Die Knechte des Sämanns sagen: „Sollen wir gehen, und das Unkraut ausreißen?“ Verständlicherweise wollen sie das Böse entfernen, bekämpfen und ausrotten. Und sie meinen nicht das Böse in sich selbst. Jesus, der Menschenkenner, beschreibt auf diese Weise, wie auch wir häufig kurzschlüssig denken.

Und Jesus erzählt, dass der Sämann, der Gott des Lebens, nicht will, dass das, was gewachsen ist vor der Ernte vernichtet wird. Er zeigt Gott, als den Freund des Lebens, der eine Chance gibt bis zur Ernte. Er hat Geduld und wartet ab. Denn, wenn die Schnitter vorschnell das Unkraut mit Gewalt ausreißen, dann wird auch der Weizen beschädigt. Gewalt ist für Gott keine Lösung.

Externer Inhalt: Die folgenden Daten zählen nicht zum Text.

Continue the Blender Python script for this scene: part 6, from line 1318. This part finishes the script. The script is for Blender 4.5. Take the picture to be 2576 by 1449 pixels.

Auch in meinem Gewächshaus lasse ich zuerst alles wachsen, bis die Tomatenpflänzchen aus dem Samen des letzten Jahres so groß sind, dass ich gefahrlos das Unkraut rauszupfen kann.

Gott gibt dem Leben Zeit. Er winkt ab, wenn wir gegenüber anderen Menschen zu Vorurteilen und brutalen Methoden greifen wollen und dabei den Weg der Liebe verlassen. Jesus hat uns dies vorgelebt bis zum Kreuz.

Gott traut uns zu, dass wir trotz des Bösen um uns herum und in uns selbst gewaltlose Antworten finden, weil er immer bei uns ist. Und er mutet uns zu, dass wir trotz Krisen nicht aufgeben und nicht resignieren, sondern an uns arbeiten und daran wachsen. Eine starke Herausforderung!

Ich glaube daran, dass Gottes Liebe unsere Angst und die Wunden und Abgründe in uns heilt, sodass wir Salz der Erde und Licht der Welt sein dürfen und sein können.